The statement further said, “The IGP should provide concrete answers to the following: how many rifles, APCs and related weapons and ammunitions, as well as personnel are there in the NPF? Where are they? Are the rifles and related weapons safely or porously managed? Are they being used for purposes they are legally meant for or illegally used for motley of ‘service crimes and atrocities’ such as being used in aiding ‘religious and economic terrorist activities’ and high profile street and roadway criminalities, i.e., kidnappings?

“Are the weapons and personnel truly used for securing generality of the citizens or for sundry roadway crimes such as extortion? Is it correct to say that many of these weapons and personnel are channelled into protection of the so-called VIPs and corporate establishments such as banks and multinational companies, all done in return for payment of billions of naira monthly, which never reflect in any police budget except in private pockets or coffers?

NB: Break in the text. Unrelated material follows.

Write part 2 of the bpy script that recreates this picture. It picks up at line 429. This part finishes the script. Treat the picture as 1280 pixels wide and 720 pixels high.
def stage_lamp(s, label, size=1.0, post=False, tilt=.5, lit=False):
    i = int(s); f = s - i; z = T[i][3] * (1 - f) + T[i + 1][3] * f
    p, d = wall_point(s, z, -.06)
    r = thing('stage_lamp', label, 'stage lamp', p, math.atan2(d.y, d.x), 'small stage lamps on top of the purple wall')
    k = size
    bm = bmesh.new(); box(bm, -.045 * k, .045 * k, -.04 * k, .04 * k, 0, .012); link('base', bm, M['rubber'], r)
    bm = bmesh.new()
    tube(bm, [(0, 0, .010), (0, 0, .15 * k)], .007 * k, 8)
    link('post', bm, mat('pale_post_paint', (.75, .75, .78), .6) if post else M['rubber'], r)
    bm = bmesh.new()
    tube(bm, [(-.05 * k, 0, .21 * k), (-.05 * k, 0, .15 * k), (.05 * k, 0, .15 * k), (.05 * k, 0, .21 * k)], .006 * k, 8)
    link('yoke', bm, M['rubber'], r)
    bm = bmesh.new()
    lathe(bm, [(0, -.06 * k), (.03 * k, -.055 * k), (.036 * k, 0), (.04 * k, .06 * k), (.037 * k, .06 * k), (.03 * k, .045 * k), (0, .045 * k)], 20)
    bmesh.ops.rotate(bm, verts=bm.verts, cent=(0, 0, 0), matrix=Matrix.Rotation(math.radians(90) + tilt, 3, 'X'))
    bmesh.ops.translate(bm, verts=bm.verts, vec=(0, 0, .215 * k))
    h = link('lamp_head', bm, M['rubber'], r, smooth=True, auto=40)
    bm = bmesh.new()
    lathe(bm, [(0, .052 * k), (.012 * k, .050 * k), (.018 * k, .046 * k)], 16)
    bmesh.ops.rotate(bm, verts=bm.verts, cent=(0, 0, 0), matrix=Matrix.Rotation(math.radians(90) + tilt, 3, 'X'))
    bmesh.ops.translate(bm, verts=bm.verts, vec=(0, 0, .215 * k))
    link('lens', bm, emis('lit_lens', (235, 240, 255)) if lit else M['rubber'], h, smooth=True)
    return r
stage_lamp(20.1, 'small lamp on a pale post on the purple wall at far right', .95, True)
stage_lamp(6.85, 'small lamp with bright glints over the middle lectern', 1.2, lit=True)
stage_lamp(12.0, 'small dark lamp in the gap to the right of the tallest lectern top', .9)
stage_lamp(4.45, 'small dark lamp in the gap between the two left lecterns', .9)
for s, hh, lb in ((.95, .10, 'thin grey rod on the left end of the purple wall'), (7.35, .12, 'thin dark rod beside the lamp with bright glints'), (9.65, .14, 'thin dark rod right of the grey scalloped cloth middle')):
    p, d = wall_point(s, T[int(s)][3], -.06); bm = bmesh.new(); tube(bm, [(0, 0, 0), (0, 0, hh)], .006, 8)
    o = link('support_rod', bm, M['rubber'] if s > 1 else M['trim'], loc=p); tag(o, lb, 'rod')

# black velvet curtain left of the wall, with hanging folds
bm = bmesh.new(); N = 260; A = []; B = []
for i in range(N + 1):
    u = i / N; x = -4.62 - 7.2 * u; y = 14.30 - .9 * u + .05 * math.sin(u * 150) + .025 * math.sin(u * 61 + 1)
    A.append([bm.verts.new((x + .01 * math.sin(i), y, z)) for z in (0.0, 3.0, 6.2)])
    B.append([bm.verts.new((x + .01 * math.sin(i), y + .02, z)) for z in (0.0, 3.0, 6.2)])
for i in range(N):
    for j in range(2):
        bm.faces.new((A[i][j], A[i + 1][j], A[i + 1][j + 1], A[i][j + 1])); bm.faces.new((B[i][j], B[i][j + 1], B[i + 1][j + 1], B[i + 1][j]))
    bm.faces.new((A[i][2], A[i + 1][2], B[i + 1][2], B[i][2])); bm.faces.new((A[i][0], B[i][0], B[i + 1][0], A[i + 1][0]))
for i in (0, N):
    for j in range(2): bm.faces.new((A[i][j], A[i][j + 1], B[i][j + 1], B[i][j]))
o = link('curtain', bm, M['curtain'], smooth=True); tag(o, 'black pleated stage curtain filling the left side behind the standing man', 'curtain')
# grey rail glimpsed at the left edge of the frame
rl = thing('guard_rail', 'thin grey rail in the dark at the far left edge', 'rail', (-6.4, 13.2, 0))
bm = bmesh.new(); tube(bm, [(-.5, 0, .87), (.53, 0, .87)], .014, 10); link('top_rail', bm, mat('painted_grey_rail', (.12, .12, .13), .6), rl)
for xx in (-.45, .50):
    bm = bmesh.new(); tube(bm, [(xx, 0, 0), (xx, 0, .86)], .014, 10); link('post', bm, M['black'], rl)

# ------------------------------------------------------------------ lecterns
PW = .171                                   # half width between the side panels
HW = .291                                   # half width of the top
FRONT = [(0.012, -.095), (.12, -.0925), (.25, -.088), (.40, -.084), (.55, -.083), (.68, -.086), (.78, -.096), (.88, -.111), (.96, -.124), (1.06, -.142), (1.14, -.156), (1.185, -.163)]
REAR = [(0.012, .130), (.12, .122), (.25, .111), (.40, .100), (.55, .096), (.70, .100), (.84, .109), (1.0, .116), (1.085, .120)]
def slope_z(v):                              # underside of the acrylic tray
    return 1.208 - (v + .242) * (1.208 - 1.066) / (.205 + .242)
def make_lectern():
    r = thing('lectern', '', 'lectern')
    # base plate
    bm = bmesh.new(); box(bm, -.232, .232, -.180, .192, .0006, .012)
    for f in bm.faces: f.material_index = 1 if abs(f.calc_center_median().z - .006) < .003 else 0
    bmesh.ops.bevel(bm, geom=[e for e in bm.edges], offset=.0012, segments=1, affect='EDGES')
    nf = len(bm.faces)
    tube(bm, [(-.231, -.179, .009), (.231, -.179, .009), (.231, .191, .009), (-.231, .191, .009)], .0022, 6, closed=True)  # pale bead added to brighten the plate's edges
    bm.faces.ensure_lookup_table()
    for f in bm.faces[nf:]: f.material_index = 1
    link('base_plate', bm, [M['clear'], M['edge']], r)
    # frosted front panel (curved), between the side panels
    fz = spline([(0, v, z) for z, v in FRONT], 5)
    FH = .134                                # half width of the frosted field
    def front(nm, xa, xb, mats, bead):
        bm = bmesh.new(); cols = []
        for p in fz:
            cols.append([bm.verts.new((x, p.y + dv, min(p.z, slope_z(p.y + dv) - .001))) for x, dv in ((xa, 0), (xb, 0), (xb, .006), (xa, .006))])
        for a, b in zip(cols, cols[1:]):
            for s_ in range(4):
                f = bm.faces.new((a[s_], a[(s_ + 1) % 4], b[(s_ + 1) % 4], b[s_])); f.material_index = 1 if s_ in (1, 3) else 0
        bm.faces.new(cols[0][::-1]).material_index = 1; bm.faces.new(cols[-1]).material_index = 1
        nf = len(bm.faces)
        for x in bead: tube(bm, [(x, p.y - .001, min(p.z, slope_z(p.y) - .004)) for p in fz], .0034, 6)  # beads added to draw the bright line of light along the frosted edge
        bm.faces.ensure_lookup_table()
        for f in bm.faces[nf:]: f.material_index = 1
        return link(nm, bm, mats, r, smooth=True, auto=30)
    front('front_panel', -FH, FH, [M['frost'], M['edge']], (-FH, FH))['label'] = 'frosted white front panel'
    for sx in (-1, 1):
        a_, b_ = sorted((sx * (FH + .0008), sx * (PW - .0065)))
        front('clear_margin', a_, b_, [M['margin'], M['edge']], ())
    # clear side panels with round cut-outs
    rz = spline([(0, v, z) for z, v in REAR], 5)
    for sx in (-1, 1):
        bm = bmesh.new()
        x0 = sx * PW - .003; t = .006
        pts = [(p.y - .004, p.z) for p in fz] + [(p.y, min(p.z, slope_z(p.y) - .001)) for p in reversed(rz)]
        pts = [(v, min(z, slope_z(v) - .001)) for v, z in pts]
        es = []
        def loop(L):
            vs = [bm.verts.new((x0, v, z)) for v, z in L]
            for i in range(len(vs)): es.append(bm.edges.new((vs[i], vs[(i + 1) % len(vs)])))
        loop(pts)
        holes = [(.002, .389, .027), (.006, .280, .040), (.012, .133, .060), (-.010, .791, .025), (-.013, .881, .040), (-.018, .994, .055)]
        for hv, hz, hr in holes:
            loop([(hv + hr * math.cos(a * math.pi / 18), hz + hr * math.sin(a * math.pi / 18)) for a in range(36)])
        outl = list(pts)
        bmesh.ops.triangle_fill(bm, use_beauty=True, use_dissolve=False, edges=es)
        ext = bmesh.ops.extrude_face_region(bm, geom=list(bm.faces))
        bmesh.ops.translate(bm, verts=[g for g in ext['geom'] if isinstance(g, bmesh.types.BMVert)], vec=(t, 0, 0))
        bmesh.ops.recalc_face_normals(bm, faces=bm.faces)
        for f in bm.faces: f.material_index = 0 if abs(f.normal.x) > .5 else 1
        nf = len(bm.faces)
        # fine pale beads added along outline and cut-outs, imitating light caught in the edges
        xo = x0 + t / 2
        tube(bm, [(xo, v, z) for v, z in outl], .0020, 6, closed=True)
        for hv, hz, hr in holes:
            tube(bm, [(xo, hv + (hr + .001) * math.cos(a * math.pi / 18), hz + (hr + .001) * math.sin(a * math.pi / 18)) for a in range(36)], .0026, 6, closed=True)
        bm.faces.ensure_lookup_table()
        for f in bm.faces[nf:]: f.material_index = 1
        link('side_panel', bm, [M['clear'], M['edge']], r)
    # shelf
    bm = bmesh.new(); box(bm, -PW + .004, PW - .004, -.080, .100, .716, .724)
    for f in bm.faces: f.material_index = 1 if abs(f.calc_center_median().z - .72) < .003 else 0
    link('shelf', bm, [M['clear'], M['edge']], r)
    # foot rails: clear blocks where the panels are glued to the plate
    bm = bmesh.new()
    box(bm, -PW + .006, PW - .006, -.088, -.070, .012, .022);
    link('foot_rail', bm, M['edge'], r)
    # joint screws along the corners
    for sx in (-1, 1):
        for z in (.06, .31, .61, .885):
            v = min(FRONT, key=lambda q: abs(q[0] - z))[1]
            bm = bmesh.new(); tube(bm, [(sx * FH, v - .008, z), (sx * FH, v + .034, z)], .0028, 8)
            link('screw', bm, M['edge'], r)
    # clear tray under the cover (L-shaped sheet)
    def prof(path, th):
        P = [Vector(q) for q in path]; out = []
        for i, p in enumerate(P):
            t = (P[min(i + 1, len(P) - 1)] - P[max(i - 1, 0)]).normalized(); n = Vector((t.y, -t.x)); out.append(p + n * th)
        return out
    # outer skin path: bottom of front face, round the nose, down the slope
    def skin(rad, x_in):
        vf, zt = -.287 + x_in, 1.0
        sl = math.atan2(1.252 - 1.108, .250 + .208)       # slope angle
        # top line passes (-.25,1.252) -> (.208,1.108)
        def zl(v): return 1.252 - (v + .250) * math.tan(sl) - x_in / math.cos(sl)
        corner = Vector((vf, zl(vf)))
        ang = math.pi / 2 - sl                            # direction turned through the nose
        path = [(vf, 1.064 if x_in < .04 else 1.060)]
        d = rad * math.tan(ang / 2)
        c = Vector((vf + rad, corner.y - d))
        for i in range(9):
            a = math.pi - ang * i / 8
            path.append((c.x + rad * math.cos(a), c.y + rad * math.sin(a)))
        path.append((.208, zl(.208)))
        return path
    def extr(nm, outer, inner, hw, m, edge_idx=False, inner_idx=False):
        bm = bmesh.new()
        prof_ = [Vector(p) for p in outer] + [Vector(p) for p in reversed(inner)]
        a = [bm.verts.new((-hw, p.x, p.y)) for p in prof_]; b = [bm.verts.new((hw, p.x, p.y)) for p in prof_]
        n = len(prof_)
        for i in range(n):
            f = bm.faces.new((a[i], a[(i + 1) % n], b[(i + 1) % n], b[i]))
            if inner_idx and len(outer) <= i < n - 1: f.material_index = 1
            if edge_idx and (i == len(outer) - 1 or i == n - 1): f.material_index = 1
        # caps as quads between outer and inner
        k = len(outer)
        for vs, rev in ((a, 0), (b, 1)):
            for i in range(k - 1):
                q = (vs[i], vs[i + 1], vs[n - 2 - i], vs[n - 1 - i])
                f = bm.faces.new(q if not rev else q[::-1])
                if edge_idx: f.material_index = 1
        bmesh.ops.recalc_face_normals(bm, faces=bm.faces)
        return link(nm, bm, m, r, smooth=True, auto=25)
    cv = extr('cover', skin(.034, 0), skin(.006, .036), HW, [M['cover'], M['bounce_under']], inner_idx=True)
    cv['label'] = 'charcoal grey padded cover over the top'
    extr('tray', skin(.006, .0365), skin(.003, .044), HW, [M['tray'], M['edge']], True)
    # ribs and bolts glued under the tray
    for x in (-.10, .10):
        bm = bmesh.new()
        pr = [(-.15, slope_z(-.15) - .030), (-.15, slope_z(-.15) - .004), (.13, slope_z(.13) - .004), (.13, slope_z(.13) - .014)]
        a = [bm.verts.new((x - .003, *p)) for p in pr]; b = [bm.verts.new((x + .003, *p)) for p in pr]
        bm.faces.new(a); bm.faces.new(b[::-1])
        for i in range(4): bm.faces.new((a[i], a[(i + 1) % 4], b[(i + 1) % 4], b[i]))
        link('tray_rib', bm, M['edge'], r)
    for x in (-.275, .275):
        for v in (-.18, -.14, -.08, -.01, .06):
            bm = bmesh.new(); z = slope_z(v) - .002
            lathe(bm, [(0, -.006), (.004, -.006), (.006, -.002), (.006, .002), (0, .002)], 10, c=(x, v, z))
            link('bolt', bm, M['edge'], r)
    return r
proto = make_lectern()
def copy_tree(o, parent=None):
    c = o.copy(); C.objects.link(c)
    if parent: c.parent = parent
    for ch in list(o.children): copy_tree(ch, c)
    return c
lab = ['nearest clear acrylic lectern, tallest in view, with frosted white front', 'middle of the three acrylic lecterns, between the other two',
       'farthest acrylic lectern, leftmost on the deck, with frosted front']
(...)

“At the non-state actor level, our questions are: are there credible statistics domiciled with the NPF showing the number, movement and use of illicit weapons such as small arms and light weapons in Nigeria or any part thereof? How secured by the NPF through police border and waterways or marine patrols are Nigeria’s four transnational borders and over 8,600km of waterways?

“Who are truly responsible for arming jihadist Fulani herdsmen or allowing them to openly source and bear rifles classified by the laws of the country as prohibited firearms? How possible is it to believe that the NPF is not complicit? Is it correct to say that the jihadist Fulani herdsmen are now recognised by the NPF as Jihadist Fulani Herdsmen Vigilante Group of Nigeria?”